** BEGIN Source data **

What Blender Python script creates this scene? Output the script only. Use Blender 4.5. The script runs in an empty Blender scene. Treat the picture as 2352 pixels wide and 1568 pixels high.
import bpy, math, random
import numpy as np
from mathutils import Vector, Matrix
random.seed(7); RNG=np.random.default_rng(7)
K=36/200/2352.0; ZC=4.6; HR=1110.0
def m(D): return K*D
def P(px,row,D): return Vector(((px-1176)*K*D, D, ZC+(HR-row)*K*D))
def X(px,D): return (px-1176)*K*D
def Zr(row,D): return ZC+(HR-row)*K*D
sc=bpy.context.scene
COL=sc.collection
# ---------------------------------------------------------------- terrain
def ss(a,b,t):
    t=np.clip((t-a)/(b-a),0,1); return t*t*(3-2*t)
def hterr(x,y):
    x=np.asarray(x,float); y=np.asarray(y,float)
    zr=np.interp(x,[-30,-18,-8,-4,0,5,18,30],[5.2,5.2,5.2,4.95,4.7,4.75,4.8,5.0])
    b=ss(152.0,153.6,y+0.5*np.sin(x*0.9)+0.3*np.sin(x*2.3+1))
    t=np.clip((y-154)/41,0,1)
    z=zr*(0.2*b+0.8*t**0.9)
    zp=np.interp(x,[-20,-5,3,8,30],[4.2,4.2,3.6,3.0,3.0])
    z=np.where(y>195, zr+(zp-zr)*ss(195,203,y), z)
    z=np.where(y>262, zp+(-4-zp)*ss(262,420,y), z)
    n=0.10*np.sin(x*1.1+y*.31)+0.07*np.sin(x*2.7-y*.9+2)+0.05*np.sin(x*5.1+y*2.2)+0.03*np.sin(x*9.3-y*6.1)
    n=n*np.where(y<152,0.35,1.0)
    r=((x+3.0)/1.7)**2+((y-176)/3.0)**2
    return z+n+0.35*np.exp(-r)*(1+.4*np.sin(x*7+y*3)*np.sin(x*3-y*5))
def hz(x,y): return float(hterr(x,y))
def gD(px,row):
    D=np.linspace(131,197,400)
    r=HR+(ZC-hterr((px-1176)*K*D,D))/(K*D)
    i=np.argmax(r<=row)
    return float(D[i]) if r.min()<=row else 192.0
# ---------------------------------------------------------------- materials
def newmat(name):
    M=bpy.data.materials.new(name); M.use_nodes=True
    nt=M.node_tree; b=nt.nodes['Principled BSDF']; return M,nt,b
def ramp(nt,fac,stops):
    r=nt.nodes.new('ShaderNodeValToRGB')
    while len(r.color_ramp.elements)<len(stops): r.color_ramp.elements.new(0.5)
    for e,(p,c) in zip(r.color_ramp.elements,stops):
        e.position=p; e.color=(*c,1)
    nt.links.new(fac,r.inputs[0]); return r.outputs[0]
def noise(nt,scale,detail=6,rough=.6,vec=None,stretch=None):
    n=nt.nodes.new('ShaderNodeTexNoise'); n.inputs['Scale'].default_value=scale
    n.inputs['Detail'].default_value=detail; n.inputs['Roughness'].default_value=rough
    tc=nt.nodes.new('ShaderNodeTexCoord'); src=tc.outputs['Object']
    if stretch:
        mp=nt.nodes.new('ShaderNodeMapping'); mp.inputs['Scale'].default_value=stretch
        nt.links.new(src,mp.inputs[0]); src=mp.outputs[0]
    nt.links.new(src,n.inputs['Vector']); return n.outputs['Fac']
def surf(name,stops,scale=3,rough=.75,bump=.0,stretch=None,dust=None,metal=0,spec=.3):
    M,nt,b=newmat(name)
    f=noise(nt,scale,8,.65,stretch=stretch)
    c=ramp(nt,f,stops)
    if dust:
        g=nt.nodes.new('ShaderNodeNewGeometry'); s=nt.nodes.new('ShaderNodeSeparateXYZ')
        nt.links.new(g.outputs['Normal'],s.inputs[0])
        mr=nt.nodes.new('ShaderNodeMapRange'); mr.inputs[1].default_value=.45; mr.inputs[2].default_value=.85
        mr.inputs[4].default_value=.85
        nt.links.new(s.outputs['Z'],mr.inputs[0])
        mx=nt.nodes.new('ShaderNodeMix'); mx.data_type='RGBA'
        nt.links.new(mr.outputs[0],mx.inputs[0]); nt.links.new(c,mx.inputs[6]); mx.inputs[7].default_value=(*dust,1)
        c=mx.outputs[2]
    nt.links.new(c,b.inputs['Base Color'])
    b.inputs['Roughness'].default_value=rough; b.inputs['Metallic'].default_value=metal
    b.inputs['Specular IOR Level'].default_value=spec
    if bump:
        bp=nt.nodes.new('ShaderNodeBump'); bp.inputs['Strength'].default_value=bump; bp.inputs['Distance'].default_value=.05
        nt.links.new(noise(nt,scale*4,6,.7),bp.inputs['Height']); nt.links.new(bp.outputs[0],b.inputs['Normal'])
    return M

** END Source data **

— What you are asked to do —
Search the material above for "scene". Pull out each line where it shows up.

— Answer to the problem —
What Blender Python script creates this scene? Output the script only. Use Blender 4.5. The script runs in an empty Blender scene. Treat the picture as 2352 pixels wide and 1568 pixels high.
sc=bpy.context.scene